Go from the first line to the line with "m.build('feed_pan',[M_rubber2])" and return those lines verbatim, ends included.

Stored rows —
'''
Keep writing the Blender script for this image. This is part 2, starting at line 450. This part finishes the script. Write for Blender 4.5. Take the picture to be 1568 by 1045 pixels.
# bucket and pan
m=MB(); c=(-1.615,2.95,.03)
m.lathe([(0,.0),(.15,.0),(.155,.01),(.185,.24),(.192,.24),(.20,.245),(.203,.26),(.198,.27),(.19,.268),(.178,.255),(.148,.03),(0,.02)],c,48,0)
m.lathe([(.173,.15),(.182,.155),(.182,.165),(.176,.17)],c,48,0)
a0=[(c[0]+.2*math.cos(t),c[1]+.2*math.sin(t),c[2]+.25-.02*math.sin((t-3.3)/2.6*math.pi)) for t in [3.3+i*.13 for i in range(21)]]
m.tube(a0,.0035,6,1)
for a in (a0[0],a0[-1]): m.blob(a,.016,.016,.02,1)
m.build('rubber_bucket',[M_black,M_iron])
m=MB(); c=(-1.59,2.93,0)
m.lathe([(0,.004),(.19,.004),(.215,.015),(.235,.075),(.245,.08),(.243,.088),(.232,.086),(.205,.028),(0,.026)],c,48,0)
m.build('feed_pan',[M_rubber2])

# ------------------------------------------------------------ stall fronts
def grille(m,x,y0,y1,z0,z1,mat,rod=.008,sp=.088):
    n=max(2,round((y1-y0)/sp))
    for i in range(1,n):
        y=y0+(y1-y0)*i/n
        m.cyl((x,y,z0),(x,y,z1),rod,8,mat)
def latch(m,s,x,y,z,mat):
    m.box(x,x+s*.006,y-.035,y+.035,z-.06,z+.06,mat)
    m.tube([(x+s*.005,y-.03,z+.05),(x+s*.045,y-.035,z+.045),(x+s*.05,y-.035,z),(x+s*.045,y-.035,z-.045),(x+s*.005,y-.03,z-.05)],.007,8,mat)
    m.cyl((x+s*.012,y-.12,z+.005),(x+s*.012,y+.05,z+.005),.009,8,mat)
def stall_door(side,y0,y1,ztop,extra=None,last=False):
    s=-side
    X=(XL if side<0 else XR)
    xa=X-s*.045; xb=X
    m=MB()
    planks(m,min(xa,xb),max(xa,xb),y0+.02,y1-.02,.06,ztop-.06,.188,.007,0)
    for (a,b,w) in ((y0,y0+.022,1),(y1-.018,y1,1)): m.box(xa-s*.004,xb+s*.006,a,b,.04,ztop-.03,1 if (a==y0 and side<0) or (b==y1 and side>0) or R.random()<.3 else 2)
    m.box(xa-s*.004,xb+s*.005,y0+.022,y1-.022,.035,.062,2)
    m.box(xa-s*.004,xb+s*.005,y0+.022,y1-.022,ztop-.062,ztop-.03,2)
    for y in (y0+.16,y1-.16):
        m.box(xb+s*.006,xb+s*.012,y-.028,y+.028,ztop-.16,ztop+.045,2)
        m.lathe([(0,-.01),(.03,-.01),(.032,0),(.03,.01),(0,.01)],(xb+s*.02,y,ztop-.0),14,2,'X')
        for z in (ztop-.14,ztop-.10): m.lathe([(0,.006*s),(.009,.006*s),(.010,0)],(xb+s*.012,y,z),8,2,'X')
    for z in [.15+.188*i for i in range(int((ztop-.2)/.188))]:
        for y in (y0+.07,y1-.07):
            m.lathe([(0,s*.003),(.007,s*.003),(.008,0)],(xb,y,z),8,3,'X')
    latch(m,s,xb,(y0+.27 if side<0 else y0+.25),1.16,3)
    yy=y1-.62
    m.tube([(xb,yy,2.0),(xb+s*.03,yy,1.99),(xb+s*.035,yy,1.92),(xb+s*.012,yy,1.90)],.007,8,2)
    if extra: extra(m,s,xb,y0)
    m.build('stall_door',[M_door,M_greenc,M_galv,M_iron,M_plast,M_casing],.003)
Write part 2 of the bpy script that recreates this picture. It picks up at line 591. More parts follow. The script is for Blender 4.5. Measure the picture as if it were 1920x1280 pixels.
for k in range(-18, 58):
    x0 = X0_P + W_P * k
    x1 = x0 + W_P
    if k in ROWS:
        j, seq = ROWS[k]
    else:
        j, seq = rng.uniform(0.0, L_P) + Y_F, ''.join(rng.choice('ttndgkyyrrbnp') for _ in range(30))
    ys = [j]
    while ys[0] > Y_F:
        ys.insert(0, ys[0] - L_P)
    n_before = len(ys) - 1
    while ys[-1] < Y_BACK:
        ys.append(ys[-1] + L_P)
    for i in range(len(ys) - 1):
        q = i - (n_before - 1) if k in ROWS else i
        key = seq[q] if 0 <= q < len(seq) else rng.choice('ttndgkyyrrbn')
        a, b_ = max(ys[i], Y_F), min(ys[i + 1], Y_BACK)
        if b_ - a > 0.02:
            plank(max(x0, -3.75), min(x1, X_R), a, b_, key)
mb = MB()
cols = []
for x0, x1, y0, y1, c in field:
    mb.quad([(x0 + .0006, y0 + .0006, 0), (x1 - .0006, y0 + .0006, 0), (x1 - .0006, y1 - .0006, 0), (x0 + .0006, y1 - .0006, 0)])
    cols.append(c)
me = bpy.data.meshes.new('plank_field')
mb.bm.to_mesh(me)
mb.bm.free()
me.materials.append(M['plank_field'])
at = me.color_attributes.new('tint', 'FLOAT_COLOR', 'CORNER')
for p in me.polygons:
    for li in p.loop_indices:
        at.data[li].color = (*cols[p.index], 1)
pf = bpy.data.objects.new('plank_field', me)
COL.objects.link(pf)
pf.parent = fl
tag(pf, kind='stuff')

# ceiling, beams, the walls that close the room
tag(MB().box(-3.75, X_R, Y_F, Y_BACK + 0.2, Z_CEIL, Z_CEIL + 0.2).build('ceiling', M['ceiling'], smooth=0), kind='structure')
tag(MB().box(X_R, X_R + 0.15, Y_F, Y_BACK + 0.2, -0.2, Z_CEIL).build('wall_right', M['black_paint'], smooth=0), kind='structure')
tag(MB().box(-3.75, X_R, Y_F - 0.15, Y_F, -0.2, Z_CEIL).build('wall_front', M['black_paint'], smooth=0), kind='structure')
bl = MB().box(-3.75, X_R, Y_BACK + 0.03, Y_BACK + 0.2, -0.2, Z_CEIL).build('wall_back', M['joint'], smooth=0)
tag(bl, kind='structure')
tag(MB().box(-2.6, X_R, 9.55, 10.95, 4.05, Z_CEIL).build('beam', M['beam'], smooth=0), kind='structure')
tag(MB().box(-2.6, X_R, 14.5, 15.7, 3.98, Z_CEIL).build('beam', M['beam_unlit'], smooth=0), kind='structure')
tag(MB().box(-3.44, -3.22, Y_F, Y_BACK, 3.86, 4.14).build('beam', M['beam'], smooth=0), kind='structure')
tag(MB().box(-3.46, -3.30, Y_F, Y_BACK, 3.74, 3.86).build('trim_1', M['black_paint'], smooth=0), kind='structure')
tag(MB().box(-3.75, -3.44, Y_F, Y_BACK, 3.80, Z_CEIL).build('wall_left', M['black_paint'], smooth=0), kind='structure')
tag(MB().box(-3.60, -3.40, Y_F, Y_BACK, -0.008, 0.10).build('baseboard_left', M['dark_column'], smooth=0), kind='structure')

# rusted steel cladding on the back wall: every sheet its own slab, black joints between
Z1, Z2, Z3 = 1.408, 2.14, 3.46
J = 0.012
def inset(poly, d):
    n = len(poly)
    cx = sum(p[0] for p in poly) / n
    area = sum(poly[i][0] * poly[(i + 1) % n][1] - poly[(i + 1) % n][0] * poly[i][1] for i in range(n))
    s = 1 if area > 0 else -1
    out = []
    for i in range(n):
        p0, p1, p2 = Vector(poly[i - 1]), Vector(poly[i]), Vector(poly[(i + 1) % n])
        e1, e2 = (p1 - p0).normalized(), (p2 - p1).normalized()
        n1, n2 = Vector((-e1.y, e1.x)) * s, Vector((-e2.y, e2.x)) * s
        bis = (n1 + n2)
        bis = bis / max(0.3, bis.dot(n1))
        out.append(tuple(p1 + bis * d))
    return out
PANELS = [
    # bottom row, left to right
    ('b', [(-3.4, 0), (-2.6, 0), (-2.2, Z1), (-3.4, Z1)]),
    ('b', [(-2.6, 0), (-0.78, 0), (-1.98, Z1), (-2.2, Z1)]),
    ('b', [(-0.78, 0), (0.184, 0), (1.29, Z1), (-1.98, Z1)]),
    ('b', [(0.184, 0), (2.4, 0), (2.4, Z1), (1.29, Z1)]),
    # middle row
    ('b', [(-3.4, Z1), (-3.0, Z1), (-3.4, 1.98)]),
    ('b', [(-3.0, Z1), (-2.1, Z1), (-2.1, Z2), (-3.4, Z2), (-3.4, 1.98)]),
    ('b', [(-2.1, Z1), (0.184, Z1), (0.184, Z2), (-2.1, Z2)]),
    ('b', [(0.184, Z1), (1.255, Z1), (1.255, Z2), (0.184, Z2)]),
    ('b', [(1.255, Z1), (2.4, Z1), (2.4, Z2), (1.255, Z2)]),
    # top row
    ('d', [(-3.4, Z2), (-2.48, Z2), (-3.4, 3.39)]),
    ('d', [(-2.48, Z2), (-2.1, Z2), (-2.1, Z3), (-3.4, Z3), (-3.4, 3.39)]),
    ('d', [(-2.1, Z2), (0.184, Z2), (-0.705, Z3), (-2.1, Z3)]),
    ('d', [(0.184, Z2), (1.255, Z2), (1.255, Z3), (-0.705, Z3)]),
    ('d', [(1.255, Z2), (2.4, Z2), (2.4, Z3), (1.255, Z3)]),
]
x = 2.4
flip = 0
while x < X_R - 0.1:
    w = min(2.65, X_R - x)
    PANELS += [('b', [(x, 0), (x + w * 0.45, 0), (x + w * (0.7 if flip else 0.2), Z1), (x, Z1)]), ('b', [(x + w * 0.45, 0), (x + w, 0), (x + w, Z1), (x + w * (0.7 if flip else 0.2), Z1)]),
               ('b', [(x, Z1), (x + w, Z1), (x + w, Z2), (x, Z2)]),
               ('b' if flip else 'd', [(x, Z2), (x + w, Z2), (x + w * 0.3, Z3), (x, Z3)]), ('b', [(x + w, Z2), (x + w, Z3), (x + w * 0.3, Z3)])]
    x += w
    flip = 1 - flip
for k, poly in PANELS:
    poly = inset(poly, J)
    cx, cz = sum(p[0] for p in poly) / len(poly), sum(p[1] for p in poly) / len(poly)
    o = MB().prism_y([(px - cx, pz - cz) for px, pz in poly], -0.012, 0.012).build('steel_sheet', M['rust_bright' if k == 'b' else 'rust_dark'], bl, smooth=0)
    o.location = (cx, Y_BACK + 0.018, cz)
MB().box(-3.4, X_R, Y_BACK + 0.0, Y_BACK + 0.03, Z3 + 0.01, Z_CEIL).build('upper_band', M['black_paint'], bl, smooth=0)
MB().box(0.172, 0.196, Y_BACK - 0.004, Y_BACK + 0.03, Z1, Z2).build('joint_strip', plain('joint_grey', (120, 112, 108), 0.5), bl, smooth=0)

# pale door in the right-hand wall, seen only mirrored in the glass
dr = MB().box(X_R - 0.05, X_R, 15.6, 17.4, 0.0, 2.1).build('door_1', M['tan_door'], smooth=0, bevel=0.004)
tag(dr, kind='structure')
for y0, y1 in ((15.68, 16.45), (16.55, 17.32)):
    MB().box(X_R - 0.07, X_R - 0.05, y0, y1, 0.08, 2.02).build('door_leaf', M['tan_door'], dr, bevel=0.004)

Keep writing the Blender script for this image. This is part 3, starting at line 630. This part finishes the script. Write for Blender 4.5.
'''
Response to this exercise —
Keep writing the Blender script for this image. This is part 2, starting at line 450. This part finishes the script. Write for Blender 4.5. Take the picture to be 1568 by 1045 pixels.
# bucket and pan
m=MB(); c=(-1.615,2.95,.03)
m.lathe([(0,.0),(.15,.0),(.155,.01),(.185,.24),(.192,.24),(.20,.245),(.203,.26),(.198,.27),(.19,.268),(.178,.255),(.148,.03),(0,.02)],c,48,0)
m.lathe([(.173,.15),(.182,.155),(.182,.165),(.176,.17)],c,48,0)
a0=[(c[0]+.2*math.cos(t),c[1]+.2*math.sin(t),c[2]+.25-.02*math.sin((t-3.3)/2.6*math.pi)) for t in [3.3+i*.13 for i in range(21)]]
m.tube(a0,.0035,6,1)
for a in (a0[0],a0[-1]): m.blob(a,.016,.016,.02,1)
m.build('rubber_bucket',[M_black,M_iron])
m=MB(); c=(-1.59,2.93,0)
m.lathe([(0,.004),(.19,.004),(.215,.015),(.235,.075),(.245,.08),(.243,.088),(.232,.086),(.205,.028),(0,.026)],c,48,0)
m.build('feed_pan',[M_rubber2])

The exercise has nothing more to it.